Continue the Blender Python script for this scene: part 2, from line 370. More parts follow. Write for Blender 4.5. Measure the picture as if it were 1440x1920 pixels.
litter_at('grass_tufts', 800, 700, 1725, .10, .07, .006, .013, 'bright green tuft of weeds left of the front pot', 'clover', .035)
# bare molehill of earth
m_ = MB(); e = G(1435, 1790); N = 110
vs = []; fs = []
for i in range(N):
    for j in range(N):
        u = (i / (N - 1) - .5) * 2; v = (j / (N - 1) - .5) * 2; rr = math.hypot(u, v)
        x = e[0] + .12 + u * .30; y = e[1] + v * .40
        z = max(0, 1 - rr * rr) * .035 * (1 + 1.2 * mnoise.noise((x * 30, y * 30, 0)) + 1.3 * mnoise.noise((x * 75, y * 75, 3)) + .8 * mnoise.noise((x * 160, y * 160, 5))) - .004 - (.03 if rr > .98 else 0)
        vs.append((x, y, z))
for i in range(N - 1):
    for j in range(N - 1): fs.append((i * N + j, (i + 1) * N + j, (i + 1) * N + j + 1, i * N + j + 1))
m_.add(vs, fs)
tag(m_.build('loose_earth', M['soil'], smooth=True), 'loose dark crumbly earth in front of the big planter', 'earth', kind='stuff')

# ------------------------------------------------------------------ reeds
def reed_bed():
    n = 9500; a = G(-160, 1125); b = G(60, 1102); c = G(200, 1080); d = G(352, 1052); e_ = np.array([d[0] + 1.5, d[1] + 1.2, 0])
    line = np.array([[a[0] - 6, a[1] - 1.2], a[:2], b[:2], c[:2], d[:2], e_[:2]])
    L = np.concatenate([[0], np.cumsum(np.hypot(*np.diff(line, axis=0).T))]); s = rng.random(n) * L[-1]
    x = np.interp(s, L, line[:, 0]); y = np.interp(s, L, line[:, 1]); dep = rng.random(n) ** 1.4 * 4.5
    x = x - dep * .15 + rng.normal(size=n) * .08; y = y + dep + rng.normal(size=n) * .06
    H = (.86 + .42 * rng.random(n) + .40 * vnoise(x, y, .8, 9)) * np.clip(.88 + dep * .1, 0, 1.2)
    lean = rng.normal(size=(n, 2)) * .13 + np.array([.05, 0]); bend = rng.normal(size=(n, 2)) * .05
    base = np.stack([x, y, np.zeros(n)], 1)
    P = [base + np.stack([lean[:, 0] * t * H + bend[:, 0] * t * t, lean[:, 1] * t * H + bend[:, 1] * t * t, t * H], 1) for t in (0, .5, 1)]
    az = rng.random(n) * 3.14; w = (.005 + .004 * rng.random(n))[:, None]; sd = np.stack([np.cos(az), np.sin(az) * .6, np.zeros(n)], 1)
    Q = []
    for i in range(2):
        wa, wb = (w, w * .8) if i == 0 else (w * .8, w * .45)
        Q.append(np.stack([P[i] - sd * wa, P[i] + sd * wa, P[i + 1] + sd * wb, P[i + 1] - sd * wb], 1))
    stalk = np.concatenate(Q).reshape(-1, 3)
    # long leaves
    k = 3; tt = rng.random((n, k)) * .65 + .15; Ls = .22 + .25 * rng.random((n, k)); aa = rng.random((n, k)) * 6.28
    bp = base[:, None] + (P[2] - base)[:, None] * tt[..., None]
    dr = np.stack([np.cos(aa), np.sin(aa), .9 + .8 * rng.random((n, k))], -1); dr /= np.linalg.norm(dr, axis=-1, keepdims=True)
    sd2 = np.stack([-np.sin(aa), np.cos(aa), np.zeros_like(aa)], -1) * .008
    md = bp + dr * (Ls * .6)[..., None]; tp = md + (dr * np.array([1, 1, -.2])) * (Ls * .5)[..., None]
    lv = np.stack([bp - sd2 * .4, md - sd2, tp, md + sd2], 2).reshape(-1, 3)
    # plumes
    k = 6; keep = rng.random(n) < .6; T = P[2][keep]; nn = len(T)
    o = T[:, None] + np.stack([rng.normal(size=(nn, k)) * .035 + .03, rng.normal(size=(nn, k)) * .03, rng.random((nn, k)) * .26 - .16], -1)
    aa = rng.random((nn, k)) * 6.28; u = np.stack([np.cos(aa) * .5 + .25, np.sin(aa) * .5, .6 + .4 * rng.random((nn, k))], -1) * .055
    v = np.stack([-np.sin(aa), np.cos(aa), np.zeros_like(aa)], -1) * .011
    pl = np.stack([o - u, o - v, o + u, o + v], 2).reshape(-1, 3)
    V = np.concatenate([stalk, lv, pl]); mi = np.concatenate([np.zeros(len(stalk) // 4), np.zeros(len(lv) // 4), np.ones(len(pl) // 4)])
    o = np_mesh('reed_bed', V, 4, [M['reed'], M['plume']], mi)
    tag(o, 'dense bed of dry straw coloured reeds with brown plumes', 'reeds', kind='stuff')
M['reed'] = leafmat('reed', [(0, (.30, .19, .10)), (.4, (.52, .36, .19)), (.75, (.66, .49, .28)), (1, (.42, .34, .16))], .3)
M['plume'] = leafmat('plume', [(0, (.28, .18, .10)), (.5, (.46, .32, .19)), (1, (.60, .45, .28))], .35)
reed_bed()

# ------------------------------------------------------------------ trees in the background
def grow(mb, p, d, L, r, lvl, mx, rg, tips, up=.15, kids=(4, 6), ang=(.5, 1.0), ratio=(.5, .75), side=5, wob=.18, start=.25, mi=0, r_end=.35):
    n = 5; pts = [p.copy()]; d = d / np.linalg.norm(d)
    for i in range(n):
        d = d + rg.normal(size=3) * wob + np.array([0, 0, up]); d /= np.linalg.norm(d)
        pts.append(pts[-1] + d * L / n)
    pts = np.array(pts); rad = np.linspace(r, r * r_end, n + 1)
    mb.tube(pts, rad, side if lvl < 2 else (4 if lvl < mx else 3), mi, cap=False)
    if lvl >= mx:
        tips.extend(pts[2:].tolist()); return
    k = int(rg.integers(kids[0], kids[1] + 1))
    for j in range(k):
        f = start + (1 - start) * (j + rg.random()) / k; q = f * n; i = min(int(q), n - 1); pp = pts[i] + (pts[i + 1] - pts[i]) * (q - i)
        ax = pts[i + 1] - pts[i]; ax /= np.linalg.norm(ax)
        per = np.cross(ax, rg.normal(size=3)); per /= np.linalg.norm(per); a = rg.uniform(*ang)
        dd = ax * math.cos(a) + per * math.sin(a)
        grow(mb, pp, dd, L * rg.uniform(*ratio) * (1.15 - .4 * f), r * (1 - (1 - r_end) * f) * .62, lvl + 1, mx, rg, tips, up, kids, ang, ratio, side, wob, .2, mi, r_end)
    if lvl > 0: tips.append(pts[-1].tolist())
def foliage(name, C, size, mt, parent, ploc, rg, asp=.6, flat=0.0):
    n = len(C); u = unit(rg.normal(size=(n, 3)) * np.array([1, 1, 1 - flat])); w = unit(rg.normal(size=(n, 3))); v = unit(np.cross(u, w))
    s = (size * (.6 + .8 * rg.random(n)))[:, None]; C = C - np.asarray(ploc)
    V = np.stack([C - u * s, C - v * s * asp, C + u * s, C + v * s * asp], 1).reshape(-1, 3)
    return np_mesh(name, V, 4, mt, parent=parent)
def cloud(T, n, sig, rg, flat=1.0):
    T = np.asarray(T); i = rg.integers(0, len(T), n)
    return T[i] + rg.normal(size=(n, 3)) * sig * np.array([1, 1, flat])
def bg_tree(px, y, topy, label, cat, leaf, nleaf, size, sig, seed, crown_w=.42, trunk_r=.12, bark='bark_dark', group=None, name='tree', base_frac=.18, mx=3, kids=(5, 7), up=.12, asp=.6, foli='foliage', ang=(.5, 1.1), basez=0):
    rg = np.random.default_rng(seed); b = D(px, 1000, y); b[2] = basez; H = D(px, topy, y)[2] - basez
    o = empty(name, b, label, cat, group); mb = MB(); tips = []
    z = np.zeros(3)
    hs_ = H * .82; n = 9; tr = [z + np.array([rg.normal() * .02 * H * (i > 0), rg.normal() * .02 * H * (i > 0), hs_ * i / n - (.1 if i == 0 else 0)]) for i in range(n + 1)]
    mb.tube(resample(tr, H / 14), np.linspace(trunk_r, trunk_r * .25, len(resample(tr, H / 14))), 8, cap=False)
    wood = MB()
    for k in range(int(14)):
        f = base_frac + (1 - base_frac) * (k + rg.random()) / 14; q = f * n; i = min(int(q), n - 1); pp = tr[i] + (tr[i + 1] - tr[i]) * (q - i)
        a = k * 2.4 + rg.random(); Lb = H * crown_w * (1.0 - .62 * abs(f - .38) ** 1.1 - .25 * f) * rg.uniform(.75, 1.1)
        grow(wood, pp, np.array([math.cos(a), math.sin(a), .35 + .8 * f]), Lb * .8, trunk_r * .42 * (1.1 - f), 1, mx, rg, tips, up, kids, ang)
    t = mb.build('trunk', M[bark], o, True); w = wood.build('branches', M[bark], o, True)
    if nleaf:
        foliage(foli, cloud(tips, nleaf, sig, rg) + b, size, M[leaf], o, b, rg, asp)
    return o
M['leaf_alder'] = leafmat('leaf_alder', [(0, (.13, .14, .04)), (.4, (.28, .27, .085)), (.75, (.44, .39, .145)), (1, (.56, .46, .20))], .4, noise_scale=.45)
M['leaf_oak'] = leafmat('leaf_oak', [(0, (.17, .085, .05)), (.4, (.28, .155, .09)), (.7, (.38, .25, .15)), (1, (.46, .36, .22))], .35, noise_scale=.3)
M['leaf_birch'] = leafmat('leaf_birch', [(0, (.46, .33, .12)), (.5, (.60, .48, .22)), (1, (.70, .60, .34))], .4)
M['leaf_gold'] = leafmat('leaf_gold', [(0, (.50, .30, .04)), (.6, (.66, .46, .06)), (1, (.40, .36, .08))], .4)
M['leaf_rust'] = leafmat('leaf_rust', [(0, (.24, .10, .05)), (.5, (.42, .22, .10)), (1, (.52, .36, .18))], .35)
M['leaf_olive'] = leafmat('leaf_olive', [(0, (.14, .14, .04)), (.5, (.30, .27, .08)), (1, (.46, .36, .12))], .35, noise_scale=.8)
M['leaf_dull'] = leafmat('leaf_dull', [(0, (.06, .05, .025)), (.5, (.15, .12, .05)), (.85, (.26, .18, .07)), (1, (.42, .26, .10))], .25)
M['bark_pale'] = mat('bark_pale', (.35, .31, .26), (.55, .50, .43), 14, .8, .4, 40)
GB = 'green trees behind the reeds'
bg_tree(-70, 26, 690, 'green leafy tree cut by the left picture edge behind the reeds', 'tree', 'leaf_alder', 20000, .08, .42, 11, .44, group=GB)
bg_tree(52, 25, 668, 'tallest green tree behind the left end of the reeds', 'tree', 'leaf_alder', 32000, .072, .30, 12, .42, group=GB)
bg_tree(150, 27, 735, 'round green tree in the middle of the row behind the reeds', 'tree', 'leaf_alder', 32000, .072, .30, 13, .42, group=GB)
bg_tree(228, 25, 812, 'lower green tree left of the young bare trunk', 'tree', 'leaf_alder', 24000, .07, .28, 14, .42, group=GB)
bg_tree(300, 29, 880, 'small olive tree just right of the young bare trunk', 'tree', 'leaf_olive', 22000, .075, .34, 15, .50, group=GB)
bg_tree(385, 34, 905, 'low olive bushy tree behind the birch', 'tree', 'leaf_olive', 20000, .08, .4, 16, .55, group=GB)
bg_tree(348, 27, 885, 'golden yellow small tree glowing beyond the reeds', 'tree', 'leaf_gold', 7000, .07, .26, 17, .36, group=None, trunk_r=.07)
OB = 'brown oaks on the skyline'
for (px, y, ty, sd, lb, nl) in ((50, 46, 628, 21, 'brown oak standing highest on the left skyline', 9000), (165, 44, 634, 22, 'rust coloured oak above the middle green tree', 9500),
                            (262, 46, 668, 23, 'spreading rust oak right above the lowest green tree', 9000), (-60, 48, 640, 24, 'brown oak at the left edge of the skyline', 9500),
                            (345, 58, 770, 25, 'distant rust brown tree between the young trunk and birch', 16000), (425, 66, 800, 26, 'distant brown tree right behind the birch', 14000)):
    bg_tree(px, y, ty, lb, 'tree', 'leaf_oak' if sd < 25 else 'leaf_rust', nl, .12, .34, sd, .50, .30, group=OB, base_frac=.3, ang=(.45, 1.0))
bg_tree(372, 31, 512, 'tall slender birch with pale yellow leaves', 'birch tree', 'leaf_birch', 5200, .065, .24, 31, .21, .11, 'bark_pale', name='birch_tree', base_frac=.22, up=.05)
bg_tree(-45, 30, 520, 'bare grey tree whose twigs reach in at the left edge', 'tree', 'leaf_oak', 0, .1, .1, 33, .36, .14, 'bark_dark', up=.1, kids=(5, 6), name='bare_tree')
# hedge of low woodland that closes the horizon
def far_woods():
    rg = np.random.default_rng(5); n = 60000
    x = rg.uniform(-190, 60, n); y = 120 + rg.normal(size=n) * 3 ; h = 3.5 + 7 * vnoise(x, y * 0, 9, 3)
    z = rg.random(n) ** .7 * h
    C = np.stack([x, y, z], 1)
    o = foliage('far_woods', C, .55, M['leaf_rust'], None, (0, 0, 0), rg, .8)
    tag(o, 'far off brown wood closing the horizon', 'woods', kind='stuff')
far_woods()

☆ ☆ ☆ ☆

* **Exercise objective**: Please write out the material word for word from its first line through the line holding "tag(m_.build('loose_earth', M['soil'], smooth=True), 'loose", including both, and no line past it.

* **Written response**:
Continue the Blender Python script for this scene: part 2, from line 370. More parts follow. Write for Blender 4.5. Measure the picture as if it were 1440x1920 pixels.
litter_at('grass_tufts', 800, 700, 1725, .10, .07, .006, .013, 'bright green tuft of weeds left of the front pot', 'clover', .035)
# bare molehill of earth
m_ = MB(); e = G(1435, 1790); N = 110
vs = []; fs = []
for i in range(N):
    for j in range(N):
        u = (i / (N - 1) - .5) * 2; v = (j / (N - 1) - .5) * 2; rr = math.hypot(u, v)
        x = e[0] + .12 + u * .30; y = e[1] + v * .40
        z = max(0, 1 - rr * rr) * .035 * (1 + 1.2 * mnoise.noise((x * 30, y * 30, 0)) + 1.3 * mnoise.noise((x * 75, y * 75, 3)) + .8 * mnoise.noise((x * 160, y * 160, 5))) - .004 - (.03 if rr > .98 else 0)
        vs.append((x, y, z))
for i in range(N - 1):
    for j in range(N - 1): fs.append((i * N + j, (i + 1) * N + j, (i + 1) * N + j + 1, i * N + j + 1))
m_.add(vs, fs)
tag(m_.build('loose_earth', M['soil'], smooth=True), 'loose dark crumbly earth in front of the big planter', 'earth', kind='stuff')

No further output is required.